S.is a reservist in an artillery battalion, and he is not at ease with what he did during the second Lebanon war. He fired shells, sometimes at a rate of one per minute. He and his fellow soldiers fired 200 shells one night and on other nights, "only" 50 or 80. S. doesn't know what damage was done by the shells he fired. He didn't see where they fell. He doesn't even know exactly where they were aimed. Artillery gunners like him only receive coordinates, numbers, not names of villages. Even those commanding the team or the battery don't know exactly what they're firing at.
"Tell me, how do the villages there look? Are they all destroyed?" S. asked me after I told him that I was in contact with UN personnel who were patrolling the villages. What really made something inside S. snap was when his battalion was given an entire village as a target one night. He thinks it was Taibeh, a village in what is called the eastern sector, but he's not sure. The battalion commander assembled the men and told them that the whole village had been divided into parts and that each team was supposed to "flood" its alloted space - without specific targets, simply to bombard the village.

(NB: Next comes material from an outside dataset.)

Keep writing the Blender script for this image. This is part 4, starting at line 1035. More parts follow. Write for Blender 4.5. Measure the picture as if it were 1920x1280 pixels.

"I told myself that the people left in that village must be the weaker ones, like in Haifa," says S. "I felt that we were acting like Hezbollah. Taking houses and turning them into targets. That's terror. My soul is important to me. When I hug my girlfriend, I want to feel good about myself. And I don't feel good about what I did in the war. I felt like I really should have tossed my weapon and run away."
According to the UN, S. has good reason not to feel at peace with himself. One reservist artillery officer estimated that the Israel Defense Forces fired about 160,000 shells during the recent war. By comparison, in the Yom Kippur War, the IDF fired less than 100,000 shells. Moreover, in addition to the tens of thousands of regular shells, Israel fired several hundred cluster rockets and cluster bombs. These kinds of munition break apart in the air as they approach the ground, and spray dozens or hundreds of bomblets, each about the size of a large battery, within a radius of up to 100 meters. Most of these bomblets explode when they reach the ground, but a significant portion do not, and effectively become something like land mines. UN personnel who have been patrolling in south Lebanon in recent days say that a good part of the villages and towns there have been turned into large mine fields.
As of this past Wednesday, UN mine-sweepers in southern Lebanon had identified 450 sites where cluster shells had fallen, and that's only in settled areas. In open areas, in fields, say the UN people, there are many more such sites. Each of these sites may contain hundreds or even thousands of small unexploded bombs. The UN estimates that about 100,000 of these little mines are now scattered about that part of Lebanon. Since the cease-fire, 12 Lebanese civilians, including two children, have been killed by the explosion of these "duds" and 78 people (22 of them children) have been wounded, some losing limbs in the process.